MEET THE MIDDLETONS: James Lileks devotes a new section of his sprawling Website to an industrial film Westinghouse created in 1939 to advertise its contributions to the World’s Fair in New York. We mentioned last week how immediately after WWII, General Motors promoted Friedrich Hayek’s The Road to Serfdom — and then in the decades to follow forget all of Hayek’s lessons on its own road to serfdom as Obama’s Government Motors.

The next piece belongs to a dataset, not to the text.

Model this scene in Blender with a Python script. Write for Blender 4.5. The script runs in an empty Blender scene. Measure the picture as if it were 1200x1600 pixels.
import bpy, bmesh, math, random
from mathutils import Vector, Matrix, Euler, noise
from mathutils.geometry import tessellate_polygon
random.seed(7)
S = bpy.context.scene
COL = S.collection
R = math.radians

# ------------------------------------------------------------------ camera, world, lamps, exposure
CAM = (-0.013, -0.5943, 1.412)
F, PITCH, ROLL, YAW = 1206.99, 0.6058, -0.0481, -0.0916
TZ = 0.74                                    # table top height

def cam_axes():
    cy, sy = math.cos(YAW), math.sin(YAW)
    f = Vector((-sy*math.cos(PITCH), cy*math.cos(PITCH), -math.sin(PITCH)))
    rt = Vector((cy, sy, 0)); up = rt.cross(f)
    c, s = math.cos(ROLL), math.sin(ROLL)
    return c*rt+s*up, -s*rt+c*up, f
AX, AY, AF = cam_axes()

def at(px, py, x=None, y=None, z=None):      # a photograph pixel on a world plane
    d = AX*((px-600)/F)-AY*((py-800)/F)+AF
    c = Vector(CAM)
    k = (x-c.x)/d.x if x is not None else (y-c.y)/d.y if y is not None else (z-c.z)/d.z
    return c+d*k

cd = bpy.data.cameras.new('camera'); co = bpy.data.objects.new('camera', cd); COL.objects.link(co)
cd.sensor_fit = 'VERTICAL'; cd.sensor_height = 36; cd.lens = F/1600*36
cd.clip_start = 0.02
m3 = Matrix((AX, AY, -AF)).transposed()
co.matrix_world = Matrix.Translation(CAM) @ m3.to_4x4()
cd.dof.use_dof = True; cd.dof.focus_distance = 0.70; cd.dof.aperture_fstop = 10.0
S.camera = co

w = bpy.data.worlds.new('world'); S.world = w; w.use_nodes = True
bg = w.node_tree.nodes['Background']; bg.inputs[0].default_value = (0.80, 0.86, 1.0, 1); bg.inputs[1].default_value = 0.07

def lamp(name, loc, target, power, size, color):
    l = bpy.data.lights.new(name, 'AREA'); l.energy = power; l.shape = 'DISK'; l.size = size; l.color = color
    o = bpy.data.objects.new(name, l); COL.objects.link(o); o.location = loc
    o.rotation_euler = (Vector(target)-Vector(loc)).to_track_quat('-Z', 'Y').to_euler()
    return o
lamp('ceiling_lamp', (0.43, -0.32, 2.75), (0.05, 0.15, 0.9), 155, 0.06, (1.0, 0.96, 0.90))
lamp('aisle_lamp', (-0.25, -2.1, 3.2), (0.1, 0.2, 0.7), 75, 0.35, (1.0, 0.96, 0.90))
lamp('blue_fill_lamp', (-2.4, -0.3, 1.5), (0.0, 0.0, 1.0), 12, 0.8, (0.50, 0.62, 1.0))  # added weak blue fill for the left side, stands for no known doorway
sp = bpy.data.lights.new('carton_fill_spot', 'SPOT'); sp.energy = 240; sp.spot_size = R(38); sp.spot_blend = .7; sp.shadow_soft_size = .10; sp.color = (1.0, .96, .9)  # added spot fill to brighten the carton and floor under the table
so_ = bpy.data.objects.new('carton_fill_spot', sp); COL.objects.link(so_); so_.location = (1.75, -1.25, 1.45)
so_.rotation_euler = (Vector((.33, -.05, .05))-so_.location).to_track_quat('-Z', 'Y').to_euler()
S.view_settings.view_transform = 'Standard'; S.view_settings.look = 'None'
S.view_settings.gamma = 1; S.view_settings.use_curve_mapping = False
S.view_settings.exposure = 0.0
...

Lileks’ new section is subtitled “Or, Go Peddle that Bolshie Booshwah Elsewhere, Pal,” as astonishingly, one of the supporting characters in Westinghouse’s film is played by a bow-tie wearing ferret-faced sneering actor who denounces all of the advancements in science made possible by capitalism, democracy, and free enterprise. (He’s there as the token bad guy to have his comments swatted away by the all-American family he accompanies to the Fair.) One of the pages of Lileks’ site features a large photo of Westinghouse’s site at the World’s Fair contrasting the technological achievements of the first four decades of the 20th century with, as the large sign on the wall of the exhibition reads “YESTERDAY: A WORLD WITHOUT ELECTRICITY.”

Flash-forward to 2007, when on the road to creating conditions favorable for the election of a Democrat the following year, the anchor of the evening news of the network Westinghouse acquired in the previous decade likened global warming skeptics to Holocaust deniers. That same year, the network owned by General Electric, another powerhouse at the 1939 World’s Fair, actively promoted a world without electricity; turning all the lights off in its studio (other than sponsor Toyota’s large sign of course) during a Sunday Night Football game and advising Americans to do the same. The cable network that GE owned at the time featured an anchor who said on the air in 2010, “Liberals amuse me. I am a socialist. I live to the extreme left, the extreme left of you mere liberals, okay?”

Someone like that was the designated cartoon heavy at the 1939 World’s Fair; today, TV shows are built around him. Not to mention presidential candidacies. The 1939 World’s Fair promised a world fundamentally transformed, and after WWII, that transformation certainly arrived. But so did its myriad critics, eager to revolt against the masses — and hard.